* start Records shown *
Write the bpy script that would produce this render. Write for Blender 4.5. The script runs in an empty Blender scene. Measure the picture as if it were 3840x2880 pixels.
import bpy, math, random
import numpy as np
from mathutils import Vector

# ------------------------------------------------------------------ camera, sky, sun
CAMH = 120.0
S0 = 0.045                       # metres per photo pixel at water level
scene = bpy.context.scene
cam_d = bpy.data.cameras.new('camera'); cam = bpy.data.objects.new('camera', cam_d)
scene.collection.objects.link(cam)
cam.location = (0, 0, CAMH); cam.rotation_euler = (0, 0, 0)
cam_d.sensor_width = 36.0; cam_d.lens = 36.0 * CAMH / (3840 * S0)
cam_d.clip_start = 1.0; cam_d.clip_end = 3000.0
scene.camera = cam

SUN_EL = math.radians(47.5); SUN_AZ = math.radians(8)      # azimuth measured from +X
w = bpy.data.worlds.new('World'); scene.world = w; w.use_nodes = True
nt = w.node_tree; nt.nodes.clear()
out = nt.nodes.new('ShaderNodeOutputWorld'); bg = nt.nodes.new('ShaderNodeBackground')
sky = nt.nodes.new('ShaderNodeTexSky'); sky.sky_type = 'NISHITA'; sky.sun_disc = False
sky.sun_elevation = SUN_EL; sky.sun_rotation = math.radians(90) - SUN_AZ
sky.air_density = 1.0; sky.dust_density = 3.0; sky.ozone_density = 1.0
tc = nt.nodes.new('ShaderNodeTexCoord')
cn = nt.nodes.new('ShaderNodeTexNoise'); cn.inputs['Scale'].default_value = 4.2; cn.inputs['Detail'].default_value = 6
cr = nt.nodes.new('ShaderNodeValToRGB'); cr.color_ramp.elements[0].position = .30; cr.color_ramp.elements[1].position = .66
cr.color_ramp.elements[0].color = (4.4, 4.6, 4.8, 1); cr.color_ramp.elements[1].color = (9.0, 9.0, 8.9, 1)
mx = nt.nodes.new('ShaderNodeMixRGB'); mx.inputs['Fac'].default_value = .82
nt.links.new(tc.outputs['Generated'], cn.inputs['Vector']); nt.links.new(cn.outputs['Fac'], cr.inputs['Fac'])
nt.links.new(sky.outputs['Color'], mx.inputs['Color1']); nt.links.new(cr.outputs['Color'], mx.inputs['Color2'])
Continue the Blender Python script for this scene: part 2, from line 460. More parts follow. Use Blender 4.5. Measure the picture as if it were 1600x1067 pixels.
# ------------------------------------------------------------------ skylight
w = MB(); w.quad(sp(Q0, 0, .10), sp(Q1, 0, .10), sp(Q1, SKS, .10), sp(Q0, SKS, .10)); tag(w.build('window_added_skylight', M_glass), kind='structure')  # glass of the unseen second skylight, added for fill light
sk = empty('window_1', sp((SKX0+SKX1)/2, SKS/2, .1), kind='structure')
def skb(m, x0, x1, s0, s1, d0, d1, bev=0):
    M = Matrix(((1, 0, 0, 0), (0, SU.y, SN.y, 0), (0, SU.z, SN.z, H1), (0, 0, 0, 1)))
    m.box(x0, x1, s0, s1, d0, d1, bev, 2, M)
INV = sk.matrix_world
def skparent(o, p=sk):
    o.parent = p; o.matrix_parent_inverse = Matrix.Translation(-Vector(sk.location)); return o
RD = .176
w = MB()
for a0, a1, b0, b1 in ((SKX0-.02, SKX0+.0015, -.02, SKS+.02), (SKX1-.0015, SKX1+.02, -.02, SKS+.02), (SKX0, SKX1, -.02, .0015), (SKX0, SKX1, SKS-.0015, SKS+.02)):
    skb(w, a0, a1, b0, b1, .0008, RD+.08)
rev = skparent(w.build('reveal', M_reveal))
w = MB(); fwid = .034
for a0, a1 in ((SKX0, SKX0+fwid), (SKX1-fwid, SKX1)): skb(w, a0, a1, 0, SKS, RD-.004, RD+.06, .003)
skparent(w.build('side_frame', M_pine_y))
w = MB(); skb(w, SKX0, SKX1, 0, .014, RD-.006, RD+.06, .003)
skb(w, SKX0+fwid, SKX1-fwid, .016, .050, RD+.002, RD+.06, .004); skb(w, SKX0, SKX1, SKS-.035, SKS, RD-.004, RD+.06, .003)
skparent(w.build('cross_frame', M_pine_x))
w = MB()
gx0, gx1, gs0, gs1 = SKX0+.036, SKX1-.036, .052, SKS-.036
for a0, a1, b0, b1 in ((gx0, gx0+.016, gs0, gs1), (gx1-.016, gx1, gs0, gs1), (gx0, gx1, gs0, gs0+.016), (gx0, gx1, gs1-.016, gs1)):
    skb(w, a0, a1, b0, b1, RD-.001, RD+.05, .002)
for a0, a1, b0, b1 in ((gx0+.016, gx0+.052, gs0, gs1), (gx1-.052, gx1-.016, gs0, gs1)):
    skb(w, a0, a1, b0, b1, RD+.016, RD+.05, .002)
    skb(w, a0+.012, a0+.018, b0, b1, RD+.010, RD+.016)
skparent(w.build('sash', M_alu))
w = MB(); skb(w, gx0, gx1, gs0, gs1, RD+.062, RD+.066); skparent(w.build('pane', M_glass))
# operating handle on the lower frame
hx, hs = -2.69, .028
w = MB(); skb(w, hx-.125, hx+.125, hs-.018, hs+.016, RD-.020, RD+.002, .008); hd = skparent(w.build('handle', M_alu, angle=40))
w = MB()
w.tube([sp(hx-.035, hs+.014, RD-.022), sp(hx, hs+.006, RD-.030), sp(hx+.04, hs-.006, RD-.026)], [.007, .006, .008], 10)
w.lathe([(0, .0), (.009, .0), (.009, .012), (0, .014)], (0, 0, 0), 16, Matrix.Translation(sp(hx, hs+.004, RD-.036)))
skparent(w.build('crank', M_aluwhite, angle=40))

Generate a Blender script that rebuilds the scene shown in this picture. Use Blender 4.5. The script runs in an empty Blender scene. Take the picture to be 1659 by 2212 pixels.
* end Records shown *
Reproduce the records in full, exactly as written.

Write the bpy script that would produce this render. Write for Blender 4.5. The script runs in an empty Blender scene. Measure the picture as if it were 3840x2880 pixels.
import bpy, math, random
import numpy as np
from mathutils import Vector

# ------------------------------------------------------------------ camera, sky, sun
CAMH = 120.0
S0 = 0.045                       # metres per photo pixel at water level
scene = bpy.context.scene
cam_d = bpy.data.cameras.new('camera'); cam = bpy.data.objects.new('camera', cam_d)
scene.collection.objects.link(cam)
cam.location = (0, 0, CAMH); cam.rotation_euler = (0, 0, 0)
cam_d.sensor_width = 36.0; cam_d.lens = 36.0 * CAMH / (3840 * S0)
cam_d.clip_start = 1.0; cam_d.clip_end = 3000.0
scene.camera = cam

SUN_EL = math.radians(47.5); SUN_AZ = math.radians(8)      # azimuth measured from +X
w = bpy.data.worlds.new('World'); scene.world = w; w.use_nodes = True
nt = w.node_tree; nt.nodes.clear()
out = nt.nodes.new('ShaderNodeOutputWorld'); bg = nt.nodes.new('ShaderNodeBackground')
sky = nt.nodes.new('ShaderNodeTexSky'); sky.sky_type = 'NISHITA'; sky.sun_disc = False
sky.sun_elevation = SUN_EL; sky.sun_rotation = math.radians(90) - SUN_AZ
sky.air_density = 1.0; sky.dust_density = 3.0; sky.ozone_density = 1.0
tc = nt.nodes.new('ShaderNodeTexCoord')
cn = nt.nodes.new('ShaderNodeTexNoise'); cn.inputs['Scale'].default_value = 4.2; cn.inputs['Detail'].default_value = 6
cr = nt.nodes.new('ShaderNodeValToRGB'); cr.color_ramp.elements[0].position = .30; cr.color_ramp.elements[1].position = .66
cr.color_ramp.elements[0].color = (4.4, 4.6, 4.8, 1); cr.color_ramp.elements[1].color = (9.0, 9.0, 8.9, 1)
mx = nt.nodes.new('ShaderNodeMixRGB'); mx.inputs['Fac'].default_value = .82
nt.links.new(tc.outputs['Generated'], cn.inputs['Vector']); nt.links.new(cn.outputs['Fac'], cr.inputs['Fac'])
nt.links.new(sky.outputs['Color'], mx.inputs['Color1']); nt.links.new(cr.outputs['Color'], mx.inputs['Color2'])
Continue the Blender Python script for this scene: part 2, from line 460. More parts follow. Use Blender 4.5. Measure the picture as if it were 1600x1067 pixels.
# ------------------------------------------------------------------ skylight
w = MB(); w.quad(sp(Q0, 0, .10), sp(Q1, 0, .10), sp(Q1, SKS, .10), sp(Q0, SKS, .10)); tag(w.build('window_added_skylight', M_glass), kind='structure')  # glass of the unseen second skylight, added for fill light
sk = empty('window_1', sp((SKX0+SKX1)/2, SKS/2, .1), kind='structure')
def skb(m, x0, x1, s0, s1, d0, d1, bev=0):
    M = Matrix(((1, 0, 0, 0), (0, SU.y, SN.y, 0), (0, SU.z, SN.z, H1), (0, 0, 0, 1)))
    m.box(x0, x1, s0, s1, d0, d1, bev, 2, M)
INV = sk.matrix_world
def skparent(o, p=sk):
    o.parent = p; o.matrix_parent_inverse = Matrix.Translation(-Vector(sk.location)); return o
RD = .176
w = MB()
for a0, a1, b0, b1 in ((SKX0-.02, SKX0+.0015, -.02, SKS+.02), (SKX1-.0015, SKX1+.02, -.02, SKS+.02), (SKX0, SKX1, -.02, .0015), (SKX0, SKX1, SKS-.0015, SKS+.02)):
    skb(w, a0, a1, b0, b1, .0008, RD+.08)
rev = skparent(w.build('reveal', M_reveal))
w = MB(); fwid = .034
for a0, a1 in ((SKX0, SKX0+fwid), (SKX1-fwid, SKX1)): skb(w, a0, a1, 0, SKS, RD-.004, RD+.06, .003)
skparent(w.build('side_frame', M_pine_y))
w = MB(); skb(w, SKX0, SKX1, 0, .014, RD-.006, RD+.06, .003)
skb(w, SKX0+fwid, SKX1-fwid, .016, .050, RD+.002, RD+.06, .004); skb(w, SKX0, SKX1, SKS-.035, SKS, RD-.004, RD+.06, .003)
skparent(w.build('cross_frame', M_pine_x))
w = MB()
gx0, gx1, gs0, gs1 = SKX0+.036, SKX1-.036, .052, SKS-.036
for a0, a1, b0, b1 in ((gx0, gx0+.016, gs0, gs1), (gx1-.016, gx1, gs0, gs1), (gx0, gx1, gs0, gs0+.016), (gx0, gx1, gs1-.016, gs1)):
    skb(w, a0, a1, b0, b1, RD-.001, RD+.05, .002)
for a0, a1, b0, b1 in ((gx0+.016, gx0+.052, gs0, gs1), (gx1-.052, gx1-.016, gs0, gs1)):
    skb(w, a0, a1, b0, b1, RD+.016, RD+.05, .002)
    skb(w, a0+.012, a0+.018, b0, b1, RD+.010, RD+.016)
skparent(w.build('sash', M_alu))
w = MB(); skb(w, gx0, gx1, gs0, gs1, RD+.062, RD+.066); skparent(w.build('pane', M_glass))
# operating handle on the lower frame
hx, hs = -2.69, .028
w = MB(); skb(w, hx-.125, hx+.125, hs-.018, hs+.016, RD-.020, RD+.002, .008); hd = skparent(w.build('handle', M_alu, angle=40))
w = MB()
w.tube([sp(hx-.035, hs+.014, RD-.022), sp(hx, hs+.006, RD-.030), sp(hx+.04, hs-.006, RD-.026)], [.007, .006, .008], 10)
w.lathe([(0, .0), (.009, .0), (.009, .012), (0, .014)], (0, 0, 0), 16, Matrix.Translation(sp(hx, hs+.004, RD-.036)))
skparent(w.build('crank', M_aluwhite, angle=40))

Generate a Blender script that rebuilds the scene shown in this picture. Use Blender 4.5. The script runs in an empty Blender scene. Take the picture to be 1659 by 2212 pixels.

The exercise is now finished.